== Raw data ==

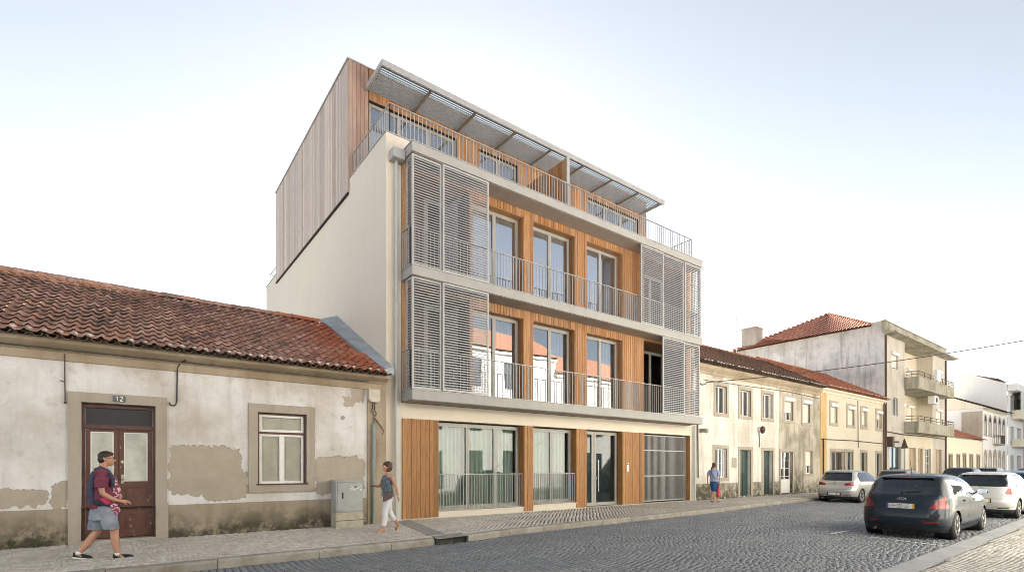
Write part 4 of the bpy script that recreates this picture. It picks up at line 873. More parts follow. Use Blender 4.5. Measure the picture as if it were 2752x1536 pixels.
    mb = MB(); mb.add([(84.5, YH, -.3), (84.5, 22, -.3), (84.5, 22, 13.8), (84.5, 17.3, 13.3), (84.5, 13.5, 11.5)], [(0, 4, 3, 2, 1)]); wall(mb, 84.5, 93.5, -.3, 11.4, YH, [(86, 88, 7.6, 10.2), (86, 88, 4.2, 6.4), (90, 92.5, 7.6, 10.2), (90, 92.5, 4.2, 6.4), (86, 88, .1, 2.9), (90, 92.5, .1, 2.9)], .4); mb.box(84.5, 93.5, YH - .9, YH - .01, 10.6, 11.4); mb.quad((84.5, YH, 11.4), (93.5, YH, 11.4), (93.5, 22, 11.4), (84.5, 22, 11.4)); mb.build('wall', M['white'], B)
    mb = MB(); mb.box(86.5, 93.4, YH - .9, YH - .01, 7.3, 8.4); mb.box(86.5, 93.4, YH - .9, YH - .01, 3.9, 4.9); mb.build('balcony', M['palecream'], B)
    mb = MB(); mb.box(86.6, 93.3, YH - .85, YH - .8, 8.4, 10.6); mb.build('balcony_glazing', M['blind'], B); mb = MB(); mb.box(86, 92.6, YH + .35, YH + .38, 0, 10.3); mb.build('pane', M['dark'], B)
    mb = MB(); mb.prism([(86, 14.5, 12.4), (86, 16.9, 13.2), (86, 19.5, 12.4)], (5.5, 0, 0)); mb.build('roof', M['tile_dark'], B)
    B = thing('pink_house', 'three storey pink rendered house with white balconies, farthest along the row', 'building', (102, YH, 0))
    mb = MB(); wall(mb, 93.6, 112, -.3, 9.6, YH, [(95 + 3 * i, 96.6 + 3 * i, z, z + 1.9) for i in range(5) for z in (.6, 3.8, 6.9)], .3); mb.quad((93.6, YH, -.3), (93.6, YH, 9.6), (93.6, 22, 9.6), (93.6, 22, -.3)); mb.build('wall', M['pink'], B)
    for z in (3.3, 6.4): mb = MB(); mb.box(94.5, 111, YH - .8, YH - .01, z, z + .8); mb.build('balcony', M['white'], B)
    mb = MB(); mb.box(94, 111.5, YH + .28, YH + .3, 0, 9.4); mb.build('pane', M['dark'], B)
right_houses()

# ================================================================ the other side of the street (seen only in the window reflections; its sunlit walls light the street)
def opposite():
    YP = -1.9; k = 0
    specs = [('low sunlit cream house with an orange roof behind the camera, first of its row', -12, 14, 7.0), ('sunlit cream terrace with orange roof, middle of the row behind the camera', 14, 26, 9.7), ('sunlit cream terrace with low orange roof, fourth in the row behind the camera', 26, 45, 8.6), ('sunlit cream terrace with orange roof, far end of the row behind the camera', 45, 80, 7.8)]
    for lab, x0, x1, h in specs:
        B = thing('opposite_house', lab, 'house', ((x0 + x1) / 2, YP, 0), 'houses across the street')
        H = []; x = x0 + 1.3
        while x < x1 - 2:
            for z in (.3, 3.9) + ((7.0,) if h > 8.5 else ()):
                if z + 1.6 < h - .4: H.append((x, x + 1.1, z if z > 1 else .1, z + (2.3 if z < 1 else 1.9)))
            x += 3.1
        mb = MB(); xs = sorted({x0, x1, *[a for q in H for a in q[:2]]}); zs = sorted({-.3, h, *[a for q in H for a in q[2:4]]})
        for a, b in zip(xs, xs[1:]):
            for c, d in zip(zs, zs[1:]):
                if not inhole((a + b) / 2, (c + d) / 2, H): mb.quad((b, YP, c), (a, YP, c), (a, YP, d), (b, YP, d))
        mb.quad((x0, YP, -.3), (x0, YP - 8, -.3), (x0, YP - 8, h), (x0, YP, h)); mb.box(x0, x1, YP, YP + .2, h - .25, h)
        w = mb.build('wall', M['opp'], B); mb = MB()
        for q in H: mb.box(q[0], q[1], YP - .2, YP - .15, q[2], q[3])
        mb.build('windows_dark' if False else 'glazing', simple('dim_glazing', (.06, .07, .07), .15), B)
        mb = MB(); zr = h + 2.5; mb.add([(x0, YP + .4, h), (x1, YP + .4, h), (x1, YP - 4, zr), (x0, YP - 4, zr), (x0, YP - 8.4, h), (x1, YP - 8.4, h)], [(0, 1, 2, 3), (3, 2, 5, 4), (0, 3, 4), (1, 5, 2)]); mb.build('roof', M['tile_opp'], B)
opposite()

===

= Problem statement =
Skip every picture and transcribe the data above exactly.

= Response =
Write part 4 of the bpy script that recreates this picture. It picks up at line 873. More parts follow. Use Blender 4.5. Measure the picture as if it were 2752x1536 pixels.
    mb = MB(); mb.add([(84.5, YH, -.3), (84.5, 22, -.3), (84.5, 22, 13.8), (84.5, 17.3, 13.3), (84.5, 13.5, 11.5)], [(0, 4, 3, 2, 1)]); wall(mb, 84.5, 93.5, -.3, 11.4, YH, [(86, 88, 7.6, 10.2), (86, 88, 4.2, 6.4), (90, 92.5, 7.6, 10.2), (90, 92.5, 4.2, 6.4), (86, 88, .1, 2.9), (90, 92.5, .1, 2.9)], .4); mb.box(84.5, 93.5, YH - .9, YH - .01, 10.6, 11.4); mb.quad((84.5, YH, 11.4), (93.5, YH, 11.4), (93.5, 22, 11.4), (84.5, 22, 11.4)); mb.build('wall', M['white'], B)
    mb = MB(); mb.box(86.5, 93.4, YH - .9, YH - .01, 7.3, 8.4); mb.box(86.5, 93.4, YH - .9, YH - .01, 3.9, 4.9); mb.build('balcony', M['palecream'], B)
    mb = MB(); mb.box(86.6, 93.3, YH - .85, YH - .8, 8.4, 10.6); mb.build('balcony_glazing', M['blind'], B); mb = MB(); mb.box(86, 92.6, YH + .35, YH + .38, 0, 10.3); mb.build('pane', M['dark'], B)
    mb = MB(); mb.prism([(86, 14.5, 12.4), (86, 16.9, 13.2), (86, 19.5, 12.4)], (5.5, 0, 0)); mb.build('roof', M['tile_dark'], B)
    B = thing('pink_house', 'three storey pink rendered house with white balconies, farthest along the row', 'building', (102, YH, 0))
    mb = MB(); wall(mb, 93.6, 112, -.3, 9.6, YH, [(95 + 3 * i, 96.6 + 3 * i, z, z + 1.9) for i in range(5) for z in (.6, 3.8, 6.9)], .3); mb.quad((93.6, YH, -.3), (93.6, YH, 9.6), (93.6, 22, 9.6), (93.6, 22, -.3)); mb.build('wall', M['pink'], B)
    for z in (3.3, 6.4): mb = MB(); mb.box(94.5, 111, YH - .8, YH - .01, z, z + .8); mb.build('balcony', M['white'], B)
    mb = MB(); mb.box(94, 111.5, YH + .28, YH + .3, 0, 9.4); mb.build('pane', M['dark'], B)
right_houses()

# ================================================================ the other side of the street (seen only in the window reflections; its sunlit walls light the street)
def opposite():
    YP = -1.9; k = 0
    specs = [('low sunlit cream house with an orange roof behind the camera, first of its row', -12, 14, 7.0), ('sunlit cream terrace with orange roof, middle of the row behind the camera', 14, 26, 9.7), ('sunlit cream terrace with low orange roof, fourth in the row behind the camera', 26, 45, 8.6), ('sunlit cream terrace with orange roof, far end of the row behind the camera', 45, 80, 7.8)]
    for lab, x0, x1, h in specs:
        B = thing('opposite_house', lab, 'house', ((x0 + x1) / 2, YP, 0), 'houses across the street')
        H = []; x = x0 + 1.3
        while x < x1 - 2:
            for z in (.3, 3.9) + ((7.0,) if h > 8.5 else ()):
                if z + 1.6 < h - .4: H.append((x, x + 1.1, z if z > 1 else .1, z + (2.3 if z < 1 else 1.9)))
            x += 3.1
        mb = MB(); xs = sorted({x0, x1, *[a for q in H for a in q[:2]]}); zs = sorted({-.3, h, *[a for q in H for a in q[2:4]]})
        for a, b in zip(xs, xs[1:]):
            for c, d in zip(zs, zs[1:]):
                if not inhole((a + b) / 2, (c + d) / 2, H): mb.quad((b, YP, c), (a, YP, c), (a, YP, d), (b, YP, d))
        mb.quad((x0, YP, -.3), (x0, YP - 8, -.3), (x0, YP - 8, h), (x0, YP, h)); mb.box(x0, x1, YP, YP + .2, h - .25, h)
        w = mb.build('wall', M['opp'], B); mb = MB()
        for q in H: mb.box(q[0], q[1], YP - .2, YP - .15, q[2], q[3])
        mb.build('windows_dark' if False else 'glazing', simple('dim_glazing', (.06, .07, .07), .15), B)
        mb = MB(); zr = h + 2.5; mb.add([(x0, YP + .4, h), (x1, YP + .4, h), (x1, YP - 4, zr), (x0, YP - 4, zr), (x0, YP - 8.4, h), (x1, YP - 8.4, h)], [(0, 1, 2, 3), (3, 2, 5, 4), (0, 3, 4), (1, 5, 2)]); mb.build('roof', M['tile_opp'], B)
opposite()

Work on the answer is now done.